═════ Material ═════
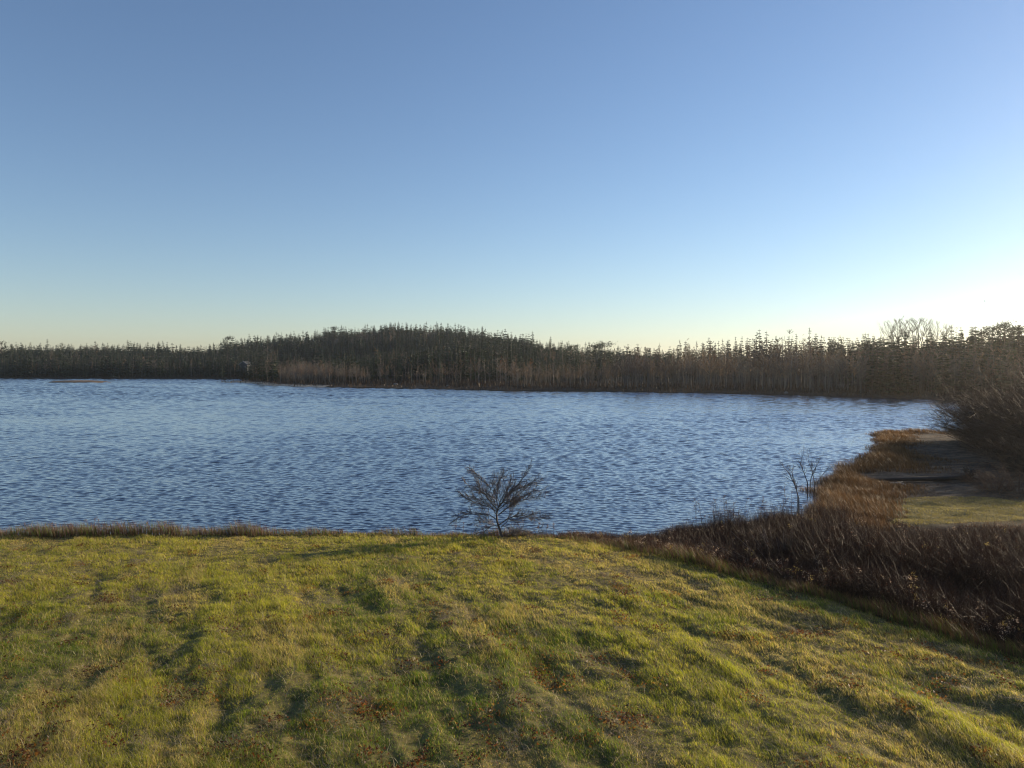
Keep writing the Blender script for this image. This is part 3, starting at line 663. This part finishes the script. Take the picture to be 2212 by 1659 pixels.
# ------------------------------------------------------------------ bushes
def bush(name, X, Y, h, R, nst, seed, label, cat, group=None, col=(.026, .02, .017), tips=(.038, .027, .021), w=.02, tw=26, low=.0, lean=(0, 0)):
    r = np.random.default_rng(seed); zg = float(height(np.array([X]), np.array([Y]))[0][0])
    e = empty(name, (X, Y, zg)); tag(e, label, cat, group)
    g = Geo(); P = []; Q = []; W = []
    for i in range(nst):
        a = r.uniform(0, 2 * pi); b = r.uniform(0, .35) * R; th = r.uniform(.05, 1) ** .8 * (1.25 + low)
        th = min(th, 1.5); L_ = (h * cos(th * .75) * r.uniform(.75, 1.05)) / max(cos(th), .35); L_ = min(L_, math.hypot(h, R) * .95)
        d = np.array([cos(a) * sin(th) + lean[0], sin(a) * sin(th) + lean[1], cos(th)]); p = np.array([cos(a) * b, sin(a) * b, -.3])
        m_ = p + d * L_ * .5 + [0, 0, .08 * L_]; q = p + d * L_ + [0, 0, .04 * L_ * (1 if th < 1 else 3)]
        tube(g, [p, m_, q], [w, w * .6, .004], np.array(col) * r.uniform(.7, 1.5), 3)
        for k in range(tw):
            s = r.uniform(.25, 1); s0 = (p + (m_ - p) * s * 2) if s < .5 else (m_ + (q - m_) * (2 * s - 1))
            v = d + r.normal(0, .5, 3) + [0, 0, .25]; v /= np.linalg.norm(v); l = L_ * r.uniform(.08, .26)
            P.append(s0); Q.append(s0 + v * l); W.append(w * .55)
            for _ in range(3):
                s1 = s0 + v * l * r.uniform(.3, .9); v2 = v + r.normal(0, .5, 3); P.append(s1); Q.append(s1 + v2 * l * .4); W.append(w * .4)
    link("stems", g.mesh(name + "_stems", [M_BRUSH]), e)
    g = Geo(); g.add(*needles(np.array(P), np.array(Q), np.array(W), np.array(tips)[None] * r.uniform(.6, 1.4, (len(P), 1)))); link("twigs", g.mesh(name + "_twigs", [M_BRUSH]), e)
    return e
BX = lambda x, D: pd(x, D)
for i, (x, D, h, R, n_, lb) in enumerate([(2172, 67, 3.9, 4.3, 300, "dense leafless alder reaching out over the water, leftmost of the big bushes"), (2275, 64, 4.9, 5.0, 300, "tallest dense leafless alder at the right edge, behind the first"),
                                         (2262, 57, 3.0, 4.4, 230, "dark leafless alder standing nearer, below the tallest one"), (2330, 60, 6.8, 6, 200, "leafless alder just beyond the right edge"),
                                         (2150, 62, 2.0, 3.0, 90, "low dark bush at the foot of the leftmost big alder"), (2290, 47, 2.6, 3.4, 100, "brown bush beside the lawn at the right edge"), (2420, 50, 5.5, 6, 150, "alder out of the right side"), (2560, 44, 4, 4.5, 100, "wide alder by the lawn side")]):
    if x > 2300: lb = {2330: "big leafless alder just past the tallest bush at the right edge", 2420: "leafless alder beside the mud, out past the right edge", 2560: "low leafless alder by the lawn, out past the right edge"}[x]
    bush("alder_bush", *BX(x, D), h, R, n_, 600 + i, lb, "bush", "alders on the right shore" if x > 2300 else None, w=.045, low=.3, tw=34)
for i, (x, D, h, R, lb) in enumerate([(2150, 41.5, 1.3, 1.3, "low brown shrub at the far edge of the small lawn"), (2200, 41, 1.6, 1.5, "taller brown shrub right of the low one behind the small lawn"), (2110, 44.5, .9, 1.1, "small shrub left of the two behind the small lawn")]):
    bush("brown_shrub", *BX(x, D), h, R, 60, 650 + i, lb, "shrub", col=(.09, .055, .035), tips=(.12, .07, .045), w=.012, tw=18)
# pale stemmed bushes standing in the brush
for i, (x, y, z_, h, R, lb) in enumerate([(1690, 1240, .5, 1.5, 1.4, "bare shrub with long pale leaning stems in the brush"), (1590, 1215, .5, 1.0, 1.0, "smaller bare shrub left of the pale stemmed one"), (1800, 1190, .4, .9, 1.1, "bare shrub rising from the dark brush right of the pale stemmed one"),
                                         (1930, 1290, .5, 1.2, 1.2, "dark bare shrub in the middle of the brush bank")]):
    X_, Y_ = px(x, y, z_)
    bush("bare_shrub", X_, Y_, h, R, 34 if i == 0 else 22, 680 + i, lb, "shrub", col=(.16, .13, .115) if i == 0 else (.10, .08, .07), tips=(.075, .055, .048), w=.011 if i == 0 else .007, tw=16, lean=(-.25 if i == 0 else 0, 0))

# fallen log and root plate on the mud
X_, Y_ = px(1990, 1032, .35); zl = float(height(np.array([X_ - 1]), np.array([Y_]))[0][0])
lg = empty("fallen_log", (X_, Y_, zl)); tag(lg, "long dark fallen log with upturned roots on the mud", "log")
g = Geo(); tube(g, [(-3.0, .1, .10), (-1.5, 0, .14), (0, .05, .15), (1.5, -.05, .2), (2.75, 0, .3)], [.06, .10, .12, .14, .19], (.035, .028, .024), 9); link("trunk", g.mesh("log_trunk", [M_BARK], True), lg)
g = Geo(); rr = np.random.default_rng(77)
for k in range(46):
    a = rr.uniform(0, 2 * pi); l = rr.uniform(.3, .62)
    tube(g, [(2.7, 0, .38), (2.85 + rr.normal(0, .08), cos(a) * l * .5, .42 + sin(a) * l * .5), (2.85 + rr.normal(0, .2), cos(a) * l, max(.42 + sin(a) * l * .95, .0))], [.09, .06, .012], (.045, .03, .022), 5)
link("roots", g.mesh("log_roots", [M_BARK]), lg)
X_, Y_ = px(1943, 1043, .3); dw = empty("driftwood", (X_, Y_, float(height(np.array([X_]), np.array([Y_]))[0][0]) + .06), -.4); tag(dw, "short pale driftwood branch in front of the fallen log", "driftwood")
g = Geo(); tube(g, [(-.5, 0, .1), (0, .02, .14), (.35, 0, .03), (.6, .05, 0)], [.03, .05, .05, .02], (.35, .3, .25), 6); tube(g, [(0, .02, .14), (.2, .3, .2)], [.03, .01], (.35, .3, .25), 5); link("branch", g.mesh("driftwood_branch", [M_BARK]), dw)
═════
• Task prompt:
Reproduce all of the material exactly, apart from the pictures.

• Result of the task:
Keep writing the Blender script for this image. This is part 3, starting at line 663. This part finishes the script. Take the picture to be 2212 by 1659 pixels.
# ------------------------------------------------------------------ bushes
def bush(name, X, Y, h, R, nst, seed, label, cat, group=None, col=(.026, .02, .017), tips=(.038, .027, .021), w=.02, tw=26, low=.0, lean=(0, 0)):
    r = np.random.default_rng(seed); zg = float(height(np.array([X]), np.array([Y]))[0][0])
    e = empty(name, (X, Y, zg)); tag(e, label, cat, group)
    g = Geo(); P = []; Q = []; W = []
    for i in range(nst):
        a = r.uniform(0, 2 * pi); b = r.uniform(0, .35) * R; th = r.uniform(.05, 1) ** .8 * (1.25 + low)
        th = min(th, 1.5); L_ = (h * cos(th * .75) * r.uniform(.75, 1.05)) / max(cos(th), .35); L_ = min(L_, math.hypot(h, R) * .95)
        d = np.array([cos(a) * sin(th) + lean[0], sin(a) * sin(th) + lean[1], cos(th)]); p = np.array([cos(a) * b, sin(a) * b, -.3])
        m_ = p + d * L_ * .5 + [0, 0, .08 * L_]; q = p + d * L_ + [0, 0, .04 * L_ * (1 if th < 1 else 3)]
        tube(g, [p, m_, q], [w, w * .6, .004], np.array(col) * r.uniform(.7, 1.5), 3)
        for k in range(tw):
            s = r.uniform(.25, 1); s0 = (p + (m_ - p) * s * 2) if s < .5 else (m_ + (q - m_) * (2 * s - 1))
            v = d + r.normal(0, .5, 3) + [0, 0, .25]; v /= np.linalg.norm(v); l = L_ * r.uniform(.08, .26)
            P.append(s0); Q.append(s0 + v * l); W.append(w * .55)
            for _ in range(3):
                s1 = s0 + v * l * r.uniform(.3, .9); v2 = v + r.normal(0, .5, 3); P.append(s1); Q.append(s1 + v2 * l * .4); W.append(w * .4)
    link("stems", g.mesh(name + "_stems", [M_BRUSH]), e)
    g = Geo(); g.add(*needles(np.array(P), np.array(Q), np.array(W), np.array(tips)[None] * r.uniform(.6, 1.4, (len(P), 1)))); link("twigs", g.mesh(name + "_twigs", [M_BRUSH]), e)
    return e
BX = lambda x, D: pd(x, D)
for i, (x, D, h, R, n_, lb) in enumerate([(2172, 67, 3.9, 4.3, 300, "dense leafless alder reaching out over the water, leftmost of the big bushes"), (2275, 64, 4.9, 5.0, 300, "tallest dense leafless alder at the right edge, behind the first"),
                                         (2262, 57, 3.0, 4.4, 230, "dark leafless alder standing nearer, below the tallest one"), (2330, 60, 6.8, 6, 200, "leafless alder just beyond the right edge"),
                                         (2150, 62, 2.0, 3.0, 90, "low dark bush at the foot of the leftmost big alder"), (2290, 47, 2.6, 3.4, 100, "brown bush beside the lawn at the right edge"), (2420, 50, 5.5, 6, 150, "alder out of the right side"), (2560, 44, 4, 4.5, 100, "wide alder by the lawn side")]):
    if x > 2300: lb = {2330: "big leafless alder just past the tallest bush at the right edge", 2420: "leafless alder beside the mud, out past the right edge", 2560: "low leafless alder by the lawn, out past the right edge"}[x]
    bush("alder_bush", *BX(x, D), h, R, n_, 600 + i, lb, "bush", "alders on the right shore" if x > 2300 else None, w=.045, low=.3, tw=34)
for i, (x, D, h, R, lb) in enumerate([(2150, 41.5, 1.3, 1.3, "low brown shrub at the far edge of the small lawn"), (2200, 41, 1.6, 1.5, "taller brown shrub right of the low one behind the small lawn"), (2110, 44.5, .9, 1.1, "small shrub left of the two behind the small lawn")]):
    bush("brown_shrub", *BX(x, D), h, R, 60, 650 + i, lb, "shrub", col=(.09, .055, .035), tips=(.12, .07, .045), w=.012, tw=18)
# pale stemmed bushes standing in the brush
for i, (x, y, z_, h, R, lb) in enumerate([(1690, 1240, .5, 1.5, 1.4, "bare shrub with long pale leaning stems in the brush"), (1590, 1215, .5, 1.0, 1.0, "smaller bare shrub left of the pale stemmed one"), (1800, 1190, .4, .9, 1.1, "bare shrub rising from the dark brush right of the pale stemmed one"),
                                         (1930, 1290, .5, 1.2, 1.2, "dark bare shrub in the middle of the brush bank")]):
    X_, Y_ = px(x, y, z_)
    bush("bare_shrub", X_, Y_, h, R, 34 if i == 0 else 22, 680 + i, lb, "shrub", col=(.16, .13, .115) if i == 0 else (.10, .08, .07), tips=(.075, .055, .048), w=.011 if i == 0 else .007, tw=16, lean=(-.25 if i == 0 else 0, 0))

# fallen log and root plate on the mud
X_, Y_ = px(1990, 1032, .35); zl = float(height(np.array([X_ - 1]), np.array([Y_]))[0][0])
lg = empty("fallen_log", (X_, Y_, zl)); tag(lg, "long dark fallen log with upturned roots on the mud", "log")
g = Geo(); tube(g, [(-3.0, .1, .10), (-1.5, 0, .14), (0, .05, .15), (1.5, -.05, .2), (2.75, 0, .3)], [.06, .10, .12, .14, .19], (.035, .028, .024), 9); link("trunk", g.mesh("log_trunk", [M_BARK], True), lg)
g = Geo(); rr = np.random.default_rng(77)
for k in range(46):
    a = rr.uniform(0, 2 * pi); l = rr.uniform(.3, .62)
    tube(g, [(2.7, 0, .38), (2.85 + rr.normal(0, .08), cos(a) * l * .5, .42 + sin(a) * l * .5), (2.85 + rr.normal(0, .2), cos(a) * l, max(.42 + sin(a) * l * .95, .0))], [.09, .06, .012], (.045, .03, .022), 5)
link("roots", g.mesh("log_roots", [M_BARK]), lg)
X_, Y_ = px(1943, 1043, .3); dw = empty("driftwood", (X_, Y_, float(height(np.array([X_]), np.array([Y_]))[0][0]) + .06), -.4); tag(dw, "short pale driftwood branch in front of the fallen log", "driftwood")
g = Geo(); tube(g, [(-.5, 0, .1), (0, .02, .14), (.35, 0, .03), (.6, .05, 0)], [.03, .05, .05, .02], (.35, .3, .25), 6); tube(g, [(0, .02, .14), (.2, .3, .2)], [.03, .01], (.35, .3, .25), 5); link("branch", g.mesh("driftwood_branch", [M_BARK]), dw)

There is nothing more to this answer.